When I think about the times in my life that I have felt the most hurt, disappointed or frustrated, they all have to do with unmet expectations. Someone did not do, say or behave in the way I anticipated ~ and they should have. I mean, it seemed like a reasonable assumption. Doesn’t everybody expect that?
Apparently not.
The thing about expectations is that they’re a one way street. They are something we hold about someone or something, usually without their awareness because expectations are also largely unspoken. Especially the ones that are so deeply embedded in our psyches and personalities that we believe they are universal to everyone.
But they’re not.
And then when others don’t meet our expectations we are hurt, disappointed, frustrated or all of the above. Herein lies the building blocks of resentment.
Most of our hurts and disappointments are small so we don’t deal with them at the time:
- I thought you would call me on my birthday (I always call you)
- I expected you to take care of the car maintenance (my dad always did)
- I assumed you would check with me before spending that much (wouldn’t anyone?)
Over time, the pattern of unmet expectations sours into a belief that others are the source of your pain and resentment results. As resentments build, relationships are damaged.
The good news is that as the “holder of expectations,” you have the power to change the dynamic. You can choose to let go of your expectations.
But wait a minute!, you say; don’t I have a right to some expectations in my relationships?
Don’t confuse expectations with agreements.

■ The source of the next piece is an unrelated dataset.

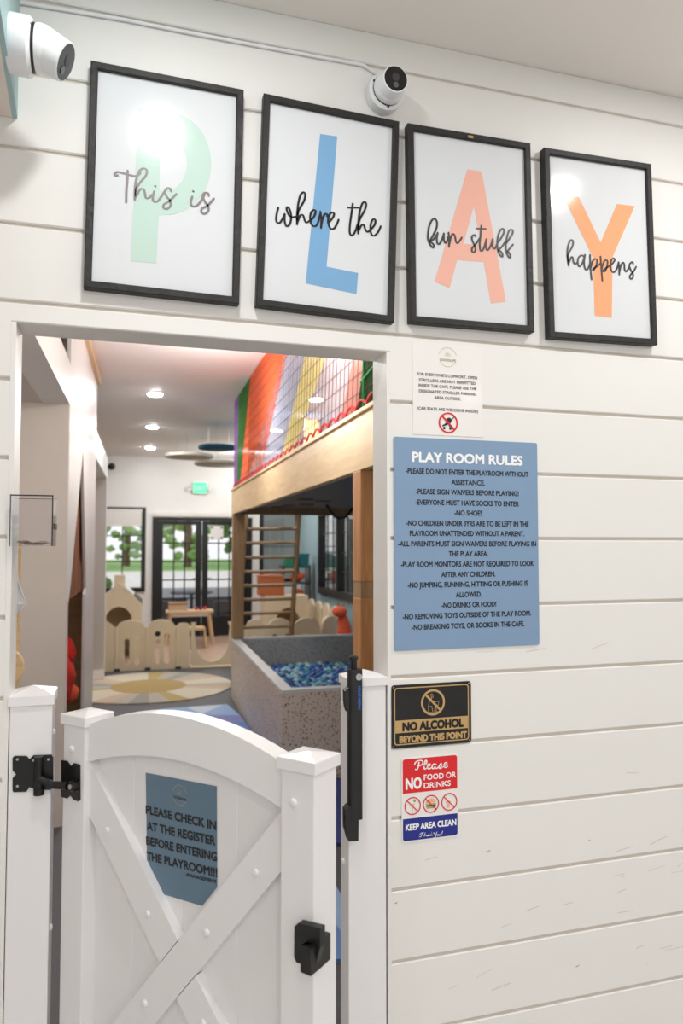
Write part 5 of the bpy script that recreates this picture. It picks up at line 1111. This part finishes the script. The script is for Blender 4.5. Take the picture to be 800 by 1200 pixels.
t = ithing('white_slide', 'low white slide ramp lying behind the U-shaped fence piece', 'toy slide', 0.62, 10.3); mb = MB(); mb.prism([(0, 0), (0.9, 0), (0.9, 0.03), (0.35, 0.06), (0, 0.16)], lambda p, k: ((-0.12, 0.14)[k], p[0] - 0.3, p[1]), M['white']); mb.obj('ramp', t); MB().box(-0.14, -0.12, -0.3, 0.5, 0, 0.18, M['white']).obj('side_edge', t)

# ------------------------------------------------------------------ outside
I(MB().box(-9, 12, FB + 0.12, 30.0, -0.25, -0.12, M['patio']), 'patio')
I(MB().box(-24, 34, 30.0, 50.0, -0.26, -0.12, M['road']), 'pavement')
I(MB().box(-60, 80, 50.0, 90, -0.27, -0.1, M['grass']), 'lawn')
def tree(a, b, h, r, m, label):
    t = ithing('tree', label, 'tree', a, b, -0.1); MB().tube([(0, 0, 0), (0.1, 0, h * 0.25), (0, 0.1, h * 0.5)], [0.32, 0.26, 0.16], M['trunk'], 8).obj('trunk', t); mb = MB()
    for k in range(95):
        an, q = random.uniform(0, 2 * pi), random.random() ** 0.5; z = 0.06 + 0.9 * random.random(); wd = r * (0.55 + 0.55 * sin(pi * min(1, z * 1.05)))
        mb.ball((wd * q * cos(an), wd * q * sin(an) * 0.7, h * z), r * random.uniform(0.09, 0.2), m, 2, (1, 1, 0.75), 0.8)
    mb.obj('crown', t)
for a, b, h, r, m, l in ((-5.2, 57, 9, 2.3, 'leaf', 'leafy tree seen through the left of the far window'), (-1.2, 62, 11, 2.2, 'leaf2', 'pale green tree seen through the right of the far window'), (3.4, 58, 10, 2.4, 'leaf2', 'pale green tree beyond the left french door'),
                         (8.6, 64, 11, 2.6, 'leaf', 'deep green tree beyond the right french door'), (13.2, 57, 9, 2.2, 'leaf2', 'pale green tree seen past the ladder through the far right window')):
    tree(a, b, h, r, M[m], l)
t = ithing('hedge', 'tall narrow green hedge outside at the left of the far window', 'hedge', -1.0, 16.5, -0.12); mb = MB()
for k in range(26): mb.ball((random.uniform(-0.2, 0.2), random.uniform(-0.2, 0.2), 0.15 + k * 0.1), 0.22, M['leaf'], 2, (1, 1, 1), 0.4)
mb.obj('foliage', t)
I(MB().box(4.3, 4.4, 5, 29, -0.2, 3.6, mat('blocker_grey', (112, 118, 112), 0.9)), 'outside_blocker')  # added wall, blocks the bright outside behind the right-hand window
def patio_chair(a, b, turn, label):
    t = ithing('patio_chair', label, 'chair', a, b, -0.12, turn); k = M['dkchair']
    MB().box(-0.32, 0.32, -0.3, 0.3, 0.34, 0.46, k, 0.03).obj('seat', t); MB().box(-0.32, 0.32, 0.24, 0.34, 0.46, 0.92, k, 0.03).obj('backrest', t)
    for s in (-1, 1):
        MB().box(s * 0.34 - 0.05, s * 0.34 + 0.05, -0.3, 0.32, 0.46, 0.66, k, 0.02).obj('armrest', t)
        for q in (-0.26, 0.28): MB().box(s * 0.34 - 0.03, s * 0.34 + 0.03, q - 0.03, q + 0.03, 0, 0.46, k).obj('leg', t)
patio_chair(0.45, 14.3, radians(70), 'dark wicker patio chair outside the left french door, left of the table'); patio_chair(1.5, 14.0, radians(-80), 'dark wicker patio chair outside, between the two french doors'); patio_chair(2.6, 14.4, radians(-60), 'dark wicker patio chair outside the right french door')
t = ithing('patio_table', 'round patio table outside the left french door', 'table', 1.0, 15.6, -0.12); MB().lathe([(0, 0.68), (0.42, 0.68), (0.44, 0.70), (0.42, 0.72), (0, 0.72)], M['dkchair'], None, 28).obj('tabletop', t); MB().lathe([(0.22, 0), (0.22, 0.03), (0.04, 0.06), (0.035, 0.68)], M['dkchair'], None, 16).obj('pedestal', t)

Expectations are what we hold over another without an agreement. An agreement represents shared expectations that flow both ways.
Agreements require communicating your expectations and understanding the expectations of others, with the opportunity to create commitments that honor both of you. An agreement also offers accountability. It is different to confront someone when they have not kept their agreement with you, then when they’ve not met your expectations.
Agreements are about your relationship; expectations are about you. Which one you choose to focus on makes all the difference.